The unemployment rate in San Francisco has held at 3.3 percent for the third month in a row. But based on a revised benchmark and accounting, the number of people living in San Francisco with a job ticked up by 1,300 in February to 535,000, which is the second-highest employment in the history of the city, second only to a record-setting 536,400 in December.
And there are now 69,500 more people living in San Francisco with paychecks than there were at the height of the dot-com peak in 2000, which is 13,600 higher over the past year and an increase of 98,300 since January of 2010.
At the same time, employment in Alameda County, which includes Oakland, increased by 1,900 in February to 791,900, an increase of 13,400 over the past year. And the unemployment rate held at 4.3 percent for the third month in a row as the unemployment rate for the greater East Bay dropped to 4.3 percent as well.
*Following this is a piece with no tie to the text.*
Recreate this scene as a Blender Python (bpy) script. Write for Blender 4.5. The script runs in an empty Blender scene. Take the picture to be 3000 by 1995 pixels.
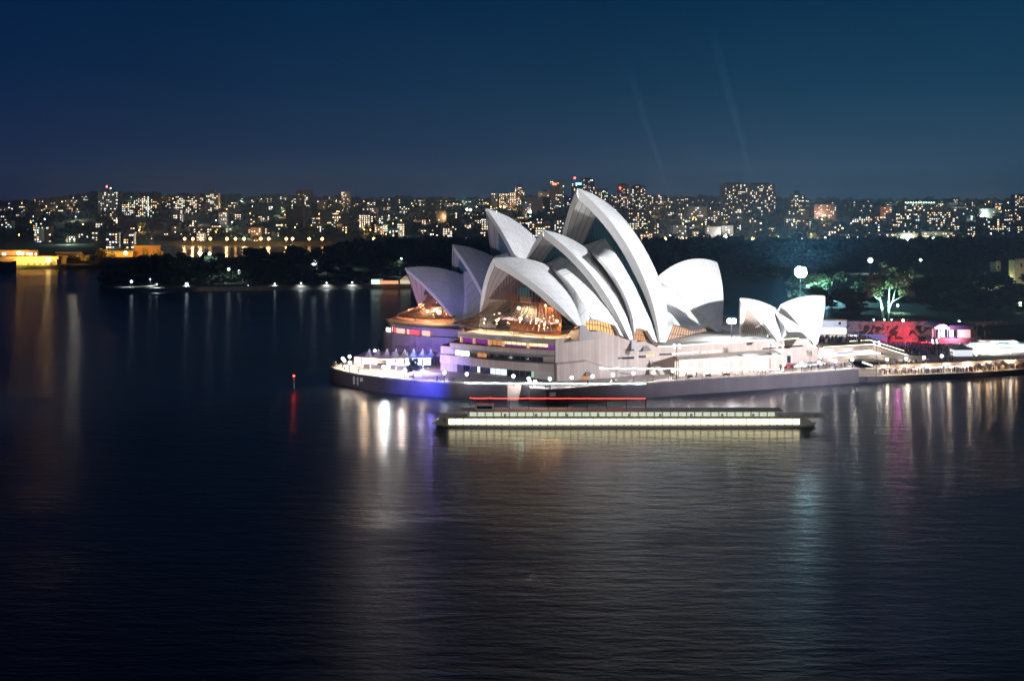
import bpy, math, random
import numpy as np
from mathutils import Vector, Matrix
random.seed(7); rng = np.random.default_rng(7)
sc = bpy.context.scene
C = sc.collection
R_ = math.radians
# ---------------------------------------------------------------- camera
FPX, HY, CH = 3500.0, 600.0, 61.0          # focal length and horizon row in photo pixels, eye height in metres
cam = bpy.data.cameras.new('camera'); cam.lens = 42.0; cam.sensor_width = 36.0
cam.shift_y = -0.1325; cam.clip_start = 1.0; cam.clip_end = 30000.0
camo = bpy.data.objects.new('camera', cam); C.objects.link(camo)
camo.location = (0, 0, CH); camo.rotation_euler = (R_(90), 0, 0); sc.camera = camo
# ---------------------------------------------------------------- sky and exposure
sc.view_settings.view_transform = 'Standard'; sc.view_settings.look = 'None'
sc.view_settings.exposure = 0.0; sc.view_settings.gamma = 1.0
sc.cycles.max_bounces = 6; sc.cycles.diffuse_bounces = 2; sc.cycles.glossy_bounces = 4
sc.cycles.transmission_bounces = 4; sc.cycles.transparent_max_bounces = 12; sc.cycles.volume_bounces = 0
sc.cycles.sample_clamp_indirect = 3.0; sc.cycles.caustics_reflective = False; sc.cycles.caustics_refractive = False
sc.cycles.use_denoising = True
world = bpy.data.worlds.new('World'); sc.world = world; world.use_nodes = True
nt = world.node_tree; nt.nodes.clear()
def N(nt, t, **k):
    n = nt.nodes.new(t)
    for a, b in k.items(): setattr(n, a, b)
    return n
def L(nt, a, b): nt.links.new(a, b)
tc = N(nt, 'ShaderNodeTexCoord'); sp = N(nt, 'ShaderNodeSeparateXYZ'); L(nt, tc.outputs['Generated'], sp.inputs[0])
def ramp(nt, pts, inp):
    r = N(nt, 'ShaderNodeValToRGB'); cr = r.color_ramp
    while len(cr.elements) < len(pts): cr.elements.new(0.5)
    for e, (p, c) in zip(cr.elements, pts): e.position = p; e.color = (*c, 1)
    L(nt, inp, r.inputs[0]); return r
# night sky over a lit city: glow near the horizon, more of it towards the right
def mapr(nt, inp, a, b, c=0.0, d=1.0):
    m = N(nt, 'ShaderNodeMapRange'); m.inputs[1].default_value = a; m.inputs[2].default_value = b
    m.inputs[3].default_value = c; m.inputs[4].default_value = d; L(nt, inp, m.inputs[0]); return m.outputs[0]
el = mapr(nt, sp.outputs[2], 0.0, 0.5)
rl = ramp(nt, [(0.0, (.013, .022, .064)), (0.06, (.012, .024, .071)), (0.2, (.0035, .018, .060)), (0.36, (.0007, .0136, .055)), (0.7, (.0005, .0055, .034)), (1.0, (.0002, .002, .012))], el)
rr = ramp(nt, [(0.0, (.033, .074, .130)), (0.06, (.031, .076, .132)), (0.2, (.009, .046, .094)), (0.36, (.002, .031, .074)), (0.7, (.002, .022, .062)), (1.0, (.0004, .005, .020))], el)
az = mapr(nt, sp.outputs[0], -0.38, 0.42)
mx = N(nt, 'ShaderNodeMixRGB'); L(nt, az, mx.inputs[0]); L(nt, rl.outputs[0], mx.inputs[1]); L(nt, rr.outputs[0], mx.inputs[2])
nz = N(nt, 'ShaderNodeTexNoise'); nz.inputs['Scale'].default_value = 4.0; nz.inputs['Detail'].default_value = 4
L(nt, tc.outputs['Generated'], nz.inputs['Vector'])
nv = mapr(nt, nz.outputs['Fac'], 0.2, 0.8, 0.9, 1.1)
hs = N(nt, 'ShaderNodeVectorMath', operation='SCALE'); L(nt, mx.outputs[0], hs.inputs[0]); L(nt, nv, hs.inputs[3])
bg = N(nt, 'ShaderNodeBackground'); bg.inputs[1].default_value = 1.0; L(nt, hs.outputs[0], bg.inputs[0])
wo = N(nt, 'ShaderNodeOutputWorld'); L(nt, bg.outputs[0], wo.inputs[0])
# ---------------------------------------------------------------- pixel -> place helpers
def W(px, py, z):                          # the place at height z seen at photo pixel (px, py)
    Y = FPX * (CH - z) / (py - HY); return Vector(((px - 1500) * Y / FPX, Y, z))
def WD(px, py, Y):                         # the place at distance Y seen at photo pixel (px, py)
    return Vector(((px - 1500) * Y / FPX, Y, CH - (py - HY) * Y / FPX))
def XD(px, Y): return (px - 1500) * Y / FPX
# ---------------------------------------------------------------- materials
MATS = {}
def mat(name, col=(.5, .5, .5), rough=.7, metal=0, emit=None, es=0, noise=None, bump=None, sample=True, spec=None, trans=0, alpha=None):
    if name in MATS: return MATS[name]
    m = bpy.data.materials.new(name); m.use_nodes = True; t = m.node_tree
    b = t.nodes['Principled BSDF']; b.inputs['Base Color'].default_value = (*col, 1)
    b.inputs['Roughness'].default_value = rough; b.inputs['Metallic'].default_value = metal
    if spec is not None: b.inputs['Specular IOR Level'].default_value = spec
    if trans: b.inputs['Transmission Weight'].default_value = trans
    if emit: b.inputs['Emission Color'].default_value = (*emit, 1); b.inputs['Emission Strength'].default_value = es
    if noise:                              # (scale, amount[, (sx,sy,sz)])
        tcn = N(t, 'ShaderNodeTexCoord'); mp = N(t, 'ShaderNodeMapping')
        if len(noise) > 2: mp.inputs['Scale'].default_value = noise[2]
        L(t, tcn.outputs['Object'], mp.inputs[0])
        n = N(t, 'ShaderNodeTexNoise'); n.inputs['Scale'].default_value = noise[0]; n.inputs['Detail'].default_value = 5
        L(t, mp.outputs[0], n.inputs['Vector'])
        r = N(t, 'ShaderNodeValToRGB'); a = noise[1]
        r.color_ramp.elements[0].position = .3; r.color_ramp.elements[1].position = .7
        r.color_ramp.elements[0].color = (*[c * (1 - a) for c in col], 1); r.color_ramp.elements[1].color = (*[min(1, c * (1 + a)) for c in col], 1)
        L(t, n.outputs['Fac'], r.inputs[0]); L(t, r.outputs[0], b.inputs['Base Color'])
        if bump:
            bp = N(t, 'ShaderNodeBump'); bp.inputs['Strength'].default_value = bump; bp.inputs['Distance'].default_value = .3
            L(t, n.outputs['Fac'], bp.inputs['Height']); L(t, bp.outputs[0], b.inputs['Normal'])
    if not sample: m.cycles.emission_sampling = 'NONE'
    MATS[name] = m; return m
def glow(name, col, s, sample=True):
    if name in MATS: return MATS[name]
    m = bpy.data.materials.new(name); m.use_nodes = True; t = m.node_tree; t.nodes.clear()
    e = N(t, 'ShaderNodeEmission'); e.inputs[0].default_value = (*col, 1); e.inputs[1].default_value = s
    o = N(t, 'ShaderNodeOutputMaterial'); L(t, e.outputs[0], o.inputs[0])
    if not sample: m.cycles.emission_sampling = 'NONE'
    MATS[name] = m; return m
def panelled(name, col, w, amt=.35, rough=.75, hline=None):
    """cladding panels: thin dark upright joints every w metres along the wall, weathered tone from panel to panel"""
    m = bpy.data.materials.new(name); m.use_nodes = True; t = m.node_tree; b = t.nodes['Principled BSDF']
    b.inputs['Roughness'].default_value = rough
    uv = N(t, 'ShaderNodeUVMap'); s = N(t, 'ShaderNodeSeparateXYZ'); L(t, uv.outputs[0], s.inputs[0])
    d = N(t, 'ShaderNodeMath', operation='DIVIDE'); L(t, s.outputs[0], d.inputs[0]); d.inputs[1].default_value = w
    fr = N(t, 'ShaderNodeMath', operation='FRACT'); L(t, d.outputs[0], fr.inputs[0])
    lt = N(t, 'ShaderNodeMath', operation='LESS_THAN'); L(t, fr.outputs[0], lt.inputs[0]); lt.inputs[1].default_value = .1
    fl = N(t, 'ShaderNodeMath', operation='FLOOR'); L(t, d.outputs[0], fl.inputs[0])
    wn = N(t, 'ShaderNodeTexWhiteNoise', noise_dimensions='1D'); L(t, fl.outputs[0], wn.inputs['W'])
    tcn = N(t, 'ShaderNodeTexCoord'); nn = N(t, 'ShaderNodeTexNoise'); nn.inputs['Scale'].default_value = .25; nn.inputs['Detail'].default_value = 6
    L(t, tcn.outputs['Object'], nn.inputs['Vector'])
    a1 = N(t, 'ShaderNodeMath', operation='MULTIPLY_ADD'); L(t, wn.outputs[0], a1.inputs[0]); a1.inputs[1].default_value = .22; a1.inputs[2].default_value = .72
    a2 = N(t, 'ShaderNodeMath', operation='MULTIPLY_ADD'); L(t, nn.outputs[0], a2.inputs[0]); a2.inputs[1].default_value = .4; L(t, a1.outputs[0], a2.inputs[2])
    j = N(t, 'ShaderNodeMath', operation='MULTIPLY_ADD'); L(t, lt.outputs[0], j.inputs[0]); j.inputs[1].default_value = -amt; L(t, a2.outputs[0], j.inputs[2])
    v = N(t, 'ShaderNodeVectorMath', operation='SCALE'); v.inputs[0].default_value = col; L(t, j.outputs[0], v.inputs[3])
    L(t, v.outputs[0], b.inputs['Base Color']); MATS[name] = m; return m
def leafy(name, c1, c2):
    m = bpy.data.materials.new(name); m.use_nodes = True; t = m.node_tree; b = t.nodes['Principled BSDF']; b.inputs['Roughness'].default_value = .7
    b.inputs['Specular IOR Level'].default_value = .2
    tcn = N(t, 'ShaderNodeTexCoord'); n = N(t, 'ShaderNodeTexNoise'); n.inputs['Scale'].default_value = .5; n.inputs['Detail'].default_value = 3
    L(t, tcn.outputs['Object'], n.inputs['Vector'])
    r = N(t, 'ShaderNodeValToRGB'); r.color_ramp.elements[0].position = .35; r.color_ramp.elements[1].position = .65
    r.color_ramp.elements[0].color = (*c1, 1); r.color_ramp.elements[1].color = (*c2, 1)
    L(t, n.outputs[0], r.inputs[0]); L(t, r.outputs[0], b.inputs['Base Color']); MATS[name] = m; return m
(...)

Remember when the Bay Area economy was about to collapse? It was so long ago….
I remember noticing during the economic downturn that every other person I had a conversation with worked in tech.
Every time the unemployment rate dips towards the 4% line (2001 and 2007) it signals a recession is coming. The smart money is cashing out now while the not so smart money is saying “but it’s different this time”.
Maybe true in the narrow sense that, in order to have a recession, you have to have a point to recede from.